Les Hauts de Hurlevent. Jane Eyre. Emily Brontë et Charlotte Brontë. Les deux sœurs et leurs romans sont restés célèbres. C’est moins vrai pour la troisième, Anne, dont Agnes Grey et La Recluse de Wildfell Hall se sont quelque peu perdus dans la grande histoire de la littérature. Au dessin et au scénario, Paulina Spucches réhabilite le rôle d’Anne au sein de la famille Brontë.
Dans la première moitié du XIXe siècle il est préférable, lorsqu’on est une femme et que l’on veut écrire, de prendre un pseudonyme masculin pour éviter de choquer la bonne société britannique, patriarcale comme partout ailleurs en Europe. Les trois sœurs Brontë sont « loin d’écrire ce que l’on attend d’une femme », lance Emily à Charlotte et Anne. Paulina Spucches nous raconte l’histoire de trois femmes qui ont, chacune à leur manière, travaillé à prendre leur indépendance. Les couleurs délavées de l’illustratrice franco-argentine donnent corps aux paysages austères où ont vécu la majorité de leurs vies les sœurs Brontë, cette lande anglaise battue par les vents qui fut notamment le décor des Hauts de Hurlevent. Le trait de Paulina Spucches évoque l’Angleterre victorienne, époque austère à laquelle les enfants Brontë tenteront d’échapper en inventant, dès leur plus tendre enfance, des histoires et des pièces de théâtre.

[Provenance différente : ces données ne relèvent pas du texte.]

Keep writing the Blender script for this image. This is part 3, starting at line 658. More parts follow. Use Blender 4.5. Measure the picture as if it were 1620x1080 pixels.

Paulina Spucches a su cerner les personnalités de chacune des sœurs. Ces dernières ont des caractères très différents et leurs opinions divergent. Anne, vivant dans son monde pourrait-on dire, de santé fragile, quitte rarement la demeure familiale du Yorkshire où elle trouve calme et protection. C’est toute l’ambiguïté de cette maison (refuge ou « forteresse » ?) sur laquelle règne un père pasteur, rigoriste, qui laisse pourtant ses filles lire et écrire de la poésie (Byron compris), même si on l’imagine davantage croire dans les talents littéraires de son fils Branwell qui finira cependant, lui aussi, par succomber à ses démons. Lue avec des yeux de 2023, la bande dessinée évoque bien entendu des préoccupations féministes très actuelles. Dès 1848, La Recluse de Wildfell Hall (parfois traduite par « Locataire », ce qui ne porte pas le même sens) raconte le parcours d’une femme fuyant un mari violent. Les sœurs Brontë représentent aussi un bel exemple de ce que l’on nomme aujourd’hui invisibilisation, longtemps dissimulées derrière des pseudonymes masculins. Mais les trois sœurs, par des moyens divers, vont peu à peu s’émanciper. « Quelle est notre place ? » s’interroge Anne. Il leur faudra traverser de nombreuses épreuves avant qu’elle-même, Emily et Charlotte ne puissent répondre à cette question.